Monday, May 16, 2016

What Cops Know and ‘Experts’ Deny



By Jack Dunphy
Monday, May 16, 2016

The murder rate is going up in many cities across the country, the New York Times informs us, and the experts are baffled. “Experts cannot agree on what to call a recent rise in homicides,” says the Times, “much less its cause, but new data on Friday that showed a sharp spike in homicide rates in more than 20 cities rekindled debate over whether it was time for alarm.”

One presumes these “experts” are a later generation of those who told us, some 25 years ago, that the police were powerless to bring down the appalling levels of violent crime seen in the country in the late 1980s and early ’90s. Crime is a function of the economy, they instructed, and better policing will not change it. They were at a loss to explain how committed, data-driven police work cut the violent crime numbers by 50 percent or more since those grim years. In 1990, New York City saw a horrifying 2,245 murders; in 2014 the number was 328. Los Angeles hit the high-water mark for murders in 1992, with 1,092; in 2014 there were 260.

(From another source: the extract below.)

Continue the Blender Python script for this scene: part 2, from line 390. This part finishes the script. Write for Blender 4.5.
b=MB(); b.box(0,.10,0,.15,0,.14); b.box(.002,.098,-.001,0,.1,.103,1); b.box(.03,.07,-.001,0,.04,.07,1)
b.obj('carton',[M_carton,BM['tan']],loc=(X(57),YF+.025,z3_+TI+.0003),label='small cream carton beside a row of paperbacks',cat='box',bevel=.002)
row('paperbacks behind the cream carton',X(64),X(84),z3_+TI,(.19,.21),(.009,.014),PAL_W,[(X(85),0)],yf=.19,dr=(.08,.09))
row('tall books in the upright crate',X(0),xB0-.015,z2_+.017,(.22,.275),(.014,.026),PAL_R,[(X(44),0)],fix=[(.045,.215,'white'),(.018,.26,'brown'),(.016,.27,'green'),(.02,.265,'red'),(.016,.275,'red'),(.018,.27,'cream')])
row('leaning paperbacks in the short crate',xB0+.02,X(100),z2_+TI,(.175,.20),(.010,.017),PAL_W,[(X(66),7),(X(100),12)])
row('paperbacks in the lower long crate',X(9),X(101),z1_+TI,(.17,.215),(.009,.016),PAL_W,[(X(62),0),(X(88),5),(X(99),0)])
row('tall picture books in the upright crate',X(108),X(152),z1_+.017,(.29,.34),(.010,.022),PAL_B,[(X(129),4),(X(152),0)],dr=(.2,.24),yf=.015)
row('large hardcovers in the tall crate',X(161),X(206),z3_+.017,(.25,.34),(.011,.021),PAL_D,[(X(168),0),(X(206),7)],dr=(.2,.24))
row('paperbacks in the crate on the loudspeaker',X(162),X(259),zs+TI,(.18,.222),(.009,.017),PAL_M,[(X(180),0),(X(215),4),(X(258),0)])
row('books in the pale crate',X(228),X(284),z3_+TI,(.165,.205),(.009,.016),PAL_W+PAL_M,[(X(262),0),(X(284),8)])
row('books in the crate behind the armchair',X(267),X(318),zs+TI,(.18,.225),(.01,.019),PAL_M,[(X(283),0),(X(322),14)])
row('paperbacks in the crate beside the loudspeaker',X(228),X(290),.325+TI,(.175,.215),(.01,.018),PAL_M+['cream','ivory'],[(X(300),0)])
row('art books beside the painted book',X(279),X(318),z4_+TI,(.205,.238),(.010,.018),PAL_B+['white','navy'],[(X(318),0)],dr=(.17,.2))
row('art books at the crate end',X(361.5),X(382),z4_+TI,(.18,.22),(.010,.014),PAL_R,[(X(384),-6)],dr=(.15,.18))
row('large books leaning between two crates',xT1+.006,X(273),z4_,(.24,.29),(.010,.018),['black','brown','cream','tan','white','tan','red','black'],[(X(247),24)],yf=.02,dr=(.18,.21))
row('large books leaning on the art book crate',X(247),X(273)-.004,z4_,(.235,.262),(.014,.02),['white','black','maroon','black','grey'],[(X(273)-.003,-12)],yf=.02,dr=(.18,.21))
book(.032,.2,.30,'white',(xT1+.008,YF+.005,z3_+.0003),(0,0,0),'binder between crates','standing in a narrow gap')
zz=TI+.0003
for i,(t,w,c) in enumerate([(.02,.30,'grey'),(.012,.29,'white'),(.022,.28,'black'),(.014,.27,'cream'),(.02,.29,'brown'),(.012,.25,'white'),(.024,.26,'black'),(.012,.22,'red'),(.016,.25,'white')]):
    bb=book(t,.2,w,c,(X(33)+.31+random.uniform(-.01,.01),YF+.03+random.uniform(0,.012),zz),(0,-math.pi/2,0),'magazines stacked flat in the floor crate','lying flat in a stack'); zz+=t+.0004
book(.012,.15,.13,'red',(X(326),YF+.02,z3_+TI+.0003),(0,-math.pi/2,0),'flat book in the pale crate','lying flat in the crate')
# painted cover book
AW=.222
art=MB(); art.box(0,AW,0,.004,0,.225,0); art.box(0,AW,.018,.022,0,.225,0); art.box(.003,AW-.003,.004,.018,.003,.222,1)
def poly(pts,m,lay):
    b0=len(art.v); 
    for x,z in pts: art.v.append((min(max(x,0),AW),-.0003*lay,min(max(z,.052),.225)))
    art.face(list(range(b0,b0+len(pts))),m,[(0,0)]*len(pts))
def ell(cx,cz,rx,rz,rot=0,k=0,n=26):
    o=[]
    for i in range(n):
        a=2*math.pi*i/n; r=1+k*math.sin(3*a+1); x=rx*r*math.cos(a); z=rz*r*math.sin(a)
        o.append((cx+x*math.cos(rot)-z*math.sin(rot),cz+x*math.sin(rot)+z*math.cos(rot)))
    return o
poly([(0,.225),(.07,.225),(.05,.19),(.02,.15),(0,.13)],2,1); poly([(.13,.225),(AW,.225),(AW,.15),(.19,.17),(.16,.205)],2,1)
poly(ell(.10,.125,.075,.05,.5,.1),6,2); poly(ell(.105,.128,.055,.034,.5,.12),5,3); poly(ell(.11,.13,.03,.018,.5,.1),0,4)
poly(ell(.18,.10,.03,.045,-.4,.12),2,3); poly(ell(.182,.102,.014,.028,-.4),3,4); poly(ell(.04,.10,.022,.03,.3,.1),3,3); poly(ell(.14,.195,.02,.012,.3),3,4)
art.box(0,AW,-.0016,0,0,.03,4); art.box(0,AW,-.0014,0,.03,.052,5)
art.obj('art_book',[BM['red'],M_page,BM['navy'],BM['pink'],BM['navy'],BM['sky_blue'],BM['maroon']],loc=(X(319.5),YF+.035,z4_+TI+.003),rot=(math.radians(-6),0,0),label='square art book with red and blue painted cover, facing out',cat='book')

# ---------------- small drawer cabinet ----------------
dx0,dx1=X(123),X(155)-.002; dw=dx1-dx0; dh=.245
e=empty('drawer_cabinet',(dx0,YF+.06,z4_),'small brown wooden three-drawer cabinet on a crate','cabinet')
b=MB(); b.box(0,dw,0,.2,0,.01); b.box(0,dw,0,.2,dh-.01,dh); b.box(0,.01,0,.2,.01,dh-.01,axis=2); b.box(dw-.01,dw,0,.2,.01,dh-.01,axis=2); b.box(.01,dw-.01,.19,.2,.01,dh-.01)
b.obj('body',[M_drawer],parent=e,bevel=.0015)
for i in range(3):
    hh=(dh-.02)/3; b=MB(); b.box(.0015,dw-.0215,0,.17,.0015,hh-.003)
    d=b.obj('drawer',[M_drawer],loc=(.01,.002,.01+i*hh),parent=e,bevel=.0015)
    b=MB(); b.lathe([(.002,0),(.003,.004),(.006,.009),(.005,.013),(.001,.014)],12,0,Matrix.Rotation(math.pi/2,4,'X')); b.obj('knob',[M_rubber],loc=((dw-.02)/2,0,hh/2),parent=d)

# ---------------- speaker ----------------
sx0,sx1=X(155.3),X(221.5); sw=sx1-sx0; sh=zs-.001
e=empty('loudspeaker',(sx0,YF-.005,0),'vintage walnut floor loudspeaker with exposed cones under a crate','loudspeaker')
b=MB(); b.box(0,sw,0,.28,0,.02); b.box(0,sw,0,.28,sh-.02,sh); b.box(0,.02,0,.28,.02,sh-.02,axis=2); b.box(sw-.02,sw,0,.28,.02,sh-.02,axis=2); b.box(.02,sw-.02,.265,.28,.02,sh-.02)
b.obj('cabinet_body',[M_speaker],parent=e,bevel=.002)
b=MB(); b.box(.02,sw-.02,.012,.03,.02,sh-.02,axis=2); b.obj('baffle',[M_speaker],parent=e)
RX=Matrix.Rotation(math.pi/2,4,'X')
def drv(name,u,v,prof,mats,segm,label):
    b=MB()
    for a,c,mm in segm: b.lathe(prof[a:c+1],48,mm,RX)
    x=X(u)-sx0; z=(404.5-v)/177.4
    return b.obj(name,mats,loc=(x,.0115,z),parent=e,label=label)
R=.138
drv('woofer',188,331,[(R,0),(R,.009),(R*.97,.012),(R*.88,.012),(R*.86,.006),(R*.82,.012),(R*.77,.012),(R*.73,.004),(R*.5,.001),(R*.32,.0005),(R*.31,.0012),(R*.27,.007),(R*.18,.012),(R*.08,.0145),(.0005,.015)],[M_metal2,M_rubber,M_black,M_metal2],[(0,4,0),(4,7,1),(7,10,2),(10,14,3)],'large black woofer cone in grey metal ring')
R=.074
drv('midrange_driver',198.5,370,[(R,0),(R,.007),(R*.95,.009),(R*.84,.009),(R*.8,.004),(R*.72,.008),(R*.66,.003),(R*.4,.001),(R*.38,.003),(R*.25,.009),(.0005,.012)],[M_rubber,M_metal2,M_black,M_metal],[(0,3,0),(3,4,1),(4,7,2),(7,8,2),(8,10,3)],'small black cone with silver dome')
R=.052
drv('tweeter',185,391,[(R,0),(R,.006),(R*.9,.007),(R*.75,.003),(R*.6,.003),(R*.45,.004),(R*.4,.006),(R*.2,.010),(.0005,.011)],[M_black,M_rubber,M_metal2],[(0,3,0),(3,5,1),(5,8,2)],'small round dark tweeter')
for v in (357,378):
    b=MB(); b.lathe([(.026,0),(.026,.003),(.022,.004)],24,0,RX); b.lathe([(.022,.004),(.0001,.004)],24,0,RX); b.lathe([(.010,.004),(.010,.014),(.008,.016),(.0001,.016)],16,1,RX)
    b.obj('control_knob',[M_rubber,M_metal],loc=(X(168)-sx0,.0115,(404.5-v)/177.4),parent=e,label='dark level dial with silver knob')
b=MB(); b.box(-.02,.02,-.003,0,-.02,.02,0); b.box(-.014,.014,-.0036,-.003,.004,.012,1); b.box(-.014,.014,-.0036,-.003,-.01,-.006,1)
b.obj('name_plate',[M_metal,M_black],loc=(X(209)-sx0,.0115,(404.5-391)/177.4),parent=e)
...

Experts were unwilling to credit good police work with these startling decreases. Now they are similarly blind to the fact that a retreat by police is now leading to rising murder rates. The Times cited several possible explanations for the increase in murders, including “the heroin epidemic, a resurgence in gang violence, and economic factors in some cities,” but only FBI director James Comey was willing to name the contributing factor that is obvious to any cop working America’s inner cities: the “Ferguson effect.”

“There’s a perception,” Comey told reporters, “that police are less likely to do the marginal additional policing that suppresses crime — the getting out of your car at 2 in the morning and saying to a group of guys, ‘Hey, what are you doing here?’”

Predictably, the Obama administration pushed back. “The White House spokesman, Josh Earnest, said that the increase in homicides in some cities was a concern,” reported the Times, “and that the administration had already taken steps to address it, including a roundup by the Marshals Service last year of some 8,000 fugitives.” And good for the Marshals Service, but even as those fugitives are taken into custody, the president is no less committed to releasing thousands of convicted felons from prison.

It’s all really quite simple. Cops and criminals alike are rational actors, weighing the potential risks and rewards of any contemplated action. When police officers on the street spot someone whose behavior is indicative of possible lawbreaking, they know that initiating a stop carries the risk of an altercation that may not unfold in a manner approved by cowardly superiors, rabble-rousing “community activists,” craven politicians, or perhaps even the president. Against that risk he weighs the benefits of driving on by and finishing his shift on time and in one piece, and without having played the villain in some new YouTube sensation.

And as for that possible lawbreaker, he feels the officer’s eyes on him as the police car slows in the street. But rather than stop, it drives on by, allowing him to continue on his way and complete whatever misdeeds he may have been considering. Multiply that scenario by the hundreds and thousands across the country and you have the conditions we see today in many cities: Crime is up, arrests are down.

The Ferguson effect is real. How many more people will have to die before the “experts” come to realize it?